The records below need retyping in full; give them again exactly.
******************************
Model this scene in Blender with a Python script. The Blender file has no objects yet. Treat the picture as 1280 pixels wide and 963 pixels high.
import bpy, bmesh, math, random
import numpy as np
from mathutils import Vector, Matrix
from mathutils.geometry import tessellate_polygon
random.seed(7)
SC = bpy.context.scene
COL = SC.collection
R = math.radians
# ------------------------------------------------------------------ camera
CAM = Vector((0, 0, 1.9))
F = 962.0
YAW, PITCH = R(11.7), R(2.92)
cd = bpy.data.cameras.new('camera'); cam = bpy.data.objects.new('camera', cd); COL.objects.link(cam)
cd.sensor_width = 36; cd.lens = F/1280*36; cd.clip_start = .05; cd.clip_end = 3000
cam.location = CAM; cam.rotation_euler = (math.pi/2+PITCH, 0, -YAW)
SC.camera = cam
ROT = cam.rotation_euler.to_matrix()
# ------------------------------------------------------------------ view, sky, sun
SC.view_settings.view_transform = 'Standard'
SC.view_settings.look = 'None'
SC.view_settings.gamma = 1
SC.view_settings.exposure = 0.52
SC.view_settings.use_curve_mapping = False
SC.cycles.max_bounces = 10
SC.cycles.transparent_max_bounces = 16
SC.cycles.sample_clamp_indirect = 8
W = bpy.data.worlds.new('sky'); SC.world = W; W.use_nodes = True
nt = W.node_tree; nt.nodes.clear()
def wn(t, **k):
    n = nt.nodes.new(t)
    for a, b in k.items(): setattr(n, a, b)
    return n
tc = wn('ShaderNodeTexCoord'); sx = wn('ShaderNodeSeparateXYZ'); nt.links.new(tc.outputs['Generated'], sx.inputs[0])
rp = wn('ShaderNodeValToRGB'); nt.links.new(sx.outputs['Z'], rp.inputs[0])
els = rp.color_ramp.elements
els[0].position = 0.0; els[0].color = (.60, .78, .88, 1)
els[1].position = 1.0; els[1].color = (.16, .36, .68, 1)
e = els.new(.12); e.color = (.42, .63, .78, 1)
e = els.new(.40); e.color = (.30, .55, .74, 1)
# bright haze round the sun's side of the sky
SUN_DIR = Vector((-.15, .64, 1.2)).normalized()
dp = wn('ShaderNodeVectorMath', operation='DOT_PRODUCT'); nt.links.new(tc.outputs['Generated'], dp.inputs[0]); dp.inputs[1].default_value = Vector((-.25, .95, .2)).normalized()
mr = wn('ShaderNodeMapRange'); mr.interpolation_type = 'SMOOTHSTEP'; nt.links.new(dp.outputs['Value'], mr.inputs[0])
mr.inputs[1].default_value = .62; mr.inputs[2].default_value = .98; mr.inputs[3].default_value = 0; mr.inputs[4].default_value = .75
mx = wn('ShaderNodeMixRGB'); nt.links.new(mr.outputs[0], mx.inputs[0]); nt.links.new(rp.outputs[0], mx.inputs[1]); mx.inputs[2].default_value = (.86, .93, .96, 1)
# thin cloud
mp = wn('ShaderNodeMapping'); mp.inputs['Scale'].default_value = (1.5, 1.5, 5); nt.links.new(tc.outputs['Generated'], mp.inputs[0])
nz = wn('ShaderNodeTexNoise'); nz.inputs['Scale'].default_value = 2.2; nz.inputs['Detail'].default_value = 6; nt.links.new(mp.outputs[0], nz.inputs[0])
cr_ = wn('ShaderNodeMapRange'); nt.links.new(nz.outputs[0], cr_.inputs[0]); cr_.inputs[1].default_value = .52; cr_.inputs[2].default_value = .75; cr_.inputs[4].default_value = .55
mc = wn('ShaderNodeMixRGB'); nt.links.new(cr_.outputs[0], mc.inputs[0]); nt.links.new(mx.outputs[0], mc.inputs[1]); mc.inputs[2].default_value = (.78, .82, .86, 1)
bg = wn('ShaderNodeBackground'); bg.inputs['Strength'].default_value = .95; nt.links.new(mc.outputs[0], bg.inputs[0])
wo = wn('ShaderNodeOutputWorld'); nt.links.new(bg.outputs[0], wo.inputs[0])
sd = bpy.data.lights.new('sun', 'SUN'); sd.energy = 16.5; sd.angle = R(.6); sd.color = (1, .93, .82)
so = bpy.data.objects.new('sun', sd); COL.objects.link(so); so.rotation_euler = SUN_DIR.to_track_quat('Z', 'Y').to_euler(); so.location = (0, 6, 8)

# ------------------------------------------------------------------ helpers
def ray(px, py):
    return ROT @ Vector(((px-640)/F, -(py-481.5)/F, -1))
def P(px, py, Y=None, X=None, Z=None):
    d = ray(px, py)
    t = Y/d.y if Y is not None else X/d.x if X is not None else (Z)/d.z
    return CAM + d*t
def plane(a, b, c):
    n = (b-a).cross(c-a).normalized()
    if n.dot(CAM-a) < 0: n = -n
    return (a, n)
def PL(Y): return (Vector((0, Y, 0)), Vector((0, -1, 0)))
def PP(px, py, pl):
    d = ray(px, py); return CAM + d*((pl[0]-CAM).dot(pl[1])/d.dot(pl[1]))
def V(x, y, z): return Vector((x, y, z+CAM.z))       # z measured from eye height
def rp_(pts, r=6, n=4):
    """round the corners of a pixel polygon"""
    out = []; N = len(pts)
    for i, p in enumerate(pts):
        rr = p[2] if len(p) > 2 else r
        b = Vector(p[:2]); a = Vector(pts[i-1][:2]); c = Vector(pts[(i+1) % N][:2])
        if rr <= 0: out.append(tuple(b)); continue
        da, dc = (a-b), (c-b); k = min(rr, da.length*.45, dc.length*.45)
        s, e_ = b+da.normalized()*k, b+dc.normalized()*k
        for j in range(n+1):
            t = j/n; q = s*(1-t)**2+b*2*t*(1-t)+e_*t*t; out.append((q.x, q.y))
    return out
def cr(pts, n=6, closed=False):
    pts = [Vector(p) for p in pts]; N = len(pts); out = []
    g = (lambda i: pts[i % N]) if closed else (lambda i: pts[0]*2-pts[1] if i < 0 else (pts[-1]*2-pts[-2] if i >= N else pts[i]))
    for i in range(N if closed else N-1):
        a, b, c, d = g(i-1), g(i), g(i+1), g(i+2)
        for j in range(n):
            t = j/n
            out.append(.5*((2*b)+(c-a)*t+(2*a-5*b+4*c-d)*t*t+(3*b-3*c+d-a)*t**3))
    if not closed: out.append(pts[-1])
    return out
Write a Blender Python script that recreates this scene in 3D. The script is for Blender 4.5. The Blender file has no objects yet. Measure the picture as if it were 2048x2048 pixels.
******************************
RESULT OF THE TASK:
Model this scene in Blender with a Python script. The Blender file has no objects yet. Treat the picture as 1280 pixels wide and 963 pixels high.
import bpy, bmesh, math, random
import numpy as np
from mathutils import Vector, Matrix
from mathutils.geometry import tessellate_polygon
random.seed(7)
SC = bpy.context.scene
COL = SC.collection
R = math.radians
# ------------------------------------------------------------------ camera
CAM = Vector((0, 0, 1.9))
F = 962.0
YAW, PITCH = R(11.7), R(2.92)
cd = bpy.data.cameras.new('camera'); cam = bpy.data.objects.new('camera', cd); COL.objects.link(cam)
cd.sensor_width = 36; cd.lens = F/1280*36; cd.clip_start = .05; cd.clip_end = 3000
cam.location = CAM; cam.rotation_euler = (math.pi/2+PITCH, 0, -YAW)
SC.camera = cam
ROT = cam.rotation_euler.to_matrix()
# ------------------------------------------------------------------ view, sky, sun
SC.view_settings.view_transform = 'Standard'
SC.view_settings.look = 'None'
SC.view_settings.gamma = 1
SC.view_settings.exposure = 0.52
SC.view_settings.use_curve_mapping = False
SC.cycles.max_bounces = 10
SC.cycles.transparent_max_bounces = 16
SC.cycles.sample_clamp_indirect = 8
W = bpy.data.worlds.new('sky'); SC.world = W; W.use_nodes = True
nt = W.node_tree; nt.nodes.clear()
def wn(t, **k):
    n = nt.nodes.new(t)
    for a, b in k.items(): setattr(n, a, b)
    return n
tc = wn('ShaderNodeTexCoord'); sx = wn('ShaderNodeSeparateXYZ'); nt.links.new(tc.outputs['Generated'], sx.inputs[0])
rp = wn('ShaderNodeValToRGB'); nt.links.new(sx.outputs['Z'], rp.inputs[0])
els = rp.color_ramp.elements
els[0].position = 0.0; els[0].color = (.60, .78, .88, 1)
els[1].position = 1.0; els[1].color = (.16, .36, .68, 1)
e = els.new(.12); e.color = (.42, .63, .78, 1)
e = els.new(.40); e.color = (.30, .55, .74, 1)
# bright haze round the sun's side of the sky
SUN_DIR = Vector((-.15, .64, 1.2)).normalized()
dp = wn('ShaderNodeVectorMath', operation='DOT_PRODUCT'); nt.links.new(tc.outputs['Generated'], dp.inputs[0]); dp.inputs[1].default_value = Vector((-.25, .95, .2)).normalized()
mr = wn('ShaderNodeMapRange'); mr.interpolation_type = 'SMOOTHSTEP'; nt.links.new(dp.outputs['Value'], mr.inputs[0])
mr.inputs[1].default_value = .62; mr.inputs[2].default_value = .98; mr.inputs[3].default_value = 0; mr.inputs[4].default_value = .75
mx = wn('ShaderNodeMixRGB'); nt.links.new(mr.outputs[0], mx.inputs[0]); nt.links.new(rp.outputs[0], mx.inputs[1]); mx.inputs[2].default_value = (.86, .93, .96, 1)
# thin cloud
mp = wn('ShaderNodeMapping'); mp.inputs['Scale'].default_value = (1.5, 1.5, 5); nt.links.new(tc.outputs['Generated'], mp.inputs[0])
nz = wn('ShaderNodeTexNoise'); nz.inputs['Scale'].default_value = 2.2; nz.inputs['Detail'].default_value = 6; nt.links.new(mp.outputs[0], nz.inputs[0])
cr_ = wn('ShaderNodeMapRange'); nt.links.new(nz.outputs[0], cr_.inputs[0]); cr_.inputs[1].default_value = .52; cr_.inputs[2].default_value = .75; cr_.inputs[4].default_value = .55
mc = wn('ShaderNodeMixRGB'); nt.links.new(cr_.outputs[0], mc.inputs[0]); nt.links.new(mx.outputs[0], mc.inputs[1]); mc.inputs[2].default_value = (.78, .82, .86, 1)
bg = wn('ShaderNodeBackground'); bg.inputs['Strength'].default_value = .95; nt.links.new(mc.outputs[0], bg.inputs[0])
wo = wn('ShaderNodeOutputWorld'); nt.links.new(bg.outputs[0], wo.inputs[0])
sd = bpy.data.lights.new('sun', 'SUN'); sd.energy = 16.5; sd.angle = R(.6); sd.color = (1, .93, .82)
so = bpy.data.objects.new('sun', sd); COL.objects.link(so); so.rotation_euler = SUN_DIR.to_track_quat('Z', 'Y').to_euler(); so.location = (0, 6, 8)

# ------------------------------------------------------------------ helpers
def ray(px, py):
    return ROT @ Vector(((px-640)/F, -(py-481.5)/F, -1))
def P(px, py, Y=None, X=None, Z=None):
    d = ray(px, py)
    t = Y/d.y if Y is not None else X/d.x if X is not None else (Z)/d.z
    return CAM + d*t
def plane(a, b, c):
    n = (b-a).cross(c-a).normalized()
    if n.dot(CAM-a) < 0: n = -n
    return (a, n)
def PL(Y): return (Vector((0, Y, 0)), Vector((0, -1, 0)))
def PP(px, py, pl):
    d = ray(px, py); return CAM + d*((pl[0]-CAM).dot(pl[1])/d.dot(pl[1]))
def V(x, y, z): return Vector((x, y, z+CAM.z))       # z measured from eye height
def rp_(pts, r=6, n=4):
    """round the corners of a pixel polygon"""
    out = []; N = len(pts)
    for i, p in enumerate(pts):
        rr = p[2] if len(p) > 2 else r
        b = Vector(p[:2]); a = Vector(pts[i-1][:2]); c = Vector(pts[(i+1) % N][:2])
        if rr <= 0: out.append(tuple(b)); continue
        da, dc = (a-b), (c-b); k = min(rr, da.length*.45, dc.length*.45)
        s, e_ = b+da.normalized()*k, b+dc.normalized()*k
        for j in range(n+1):
            t = j/n; q = s*(1-t)**2+b*2*t*(1-t)+e_*t*t; out.append((q.x, q.y))
    return out
def cr(pts, n=6, closed=False):
    pts = [Vector(p) for p in pts]; N = len(pts); out = []
    g = (lambda i: pts[i % N]) if closed else (lambda i: pts[0]*2-pts[1] if i < 0 else (pts[-1]*2-pts[-2] if i >= N else pts[i]))
    for i in range(N if closed else N-1):
        a, b, c, d = g(i-1), g(i), g(i+1), g(i+2)
        for j in range(n):
            t = j/n
            out.append(.5*((2*b)+(c-a)*t+(2*a-5*b+4*c-d)*t*t+(3*b-3*c+d-a)*t**3))
    if not closed: out.append(pts[-1])
    return out
Write a Blender Python script that recreates this scene in 3D. The script is for Blender 4.5. The Blender file has no objects yet. Measure the picture as if it were 2048x2048 pixels.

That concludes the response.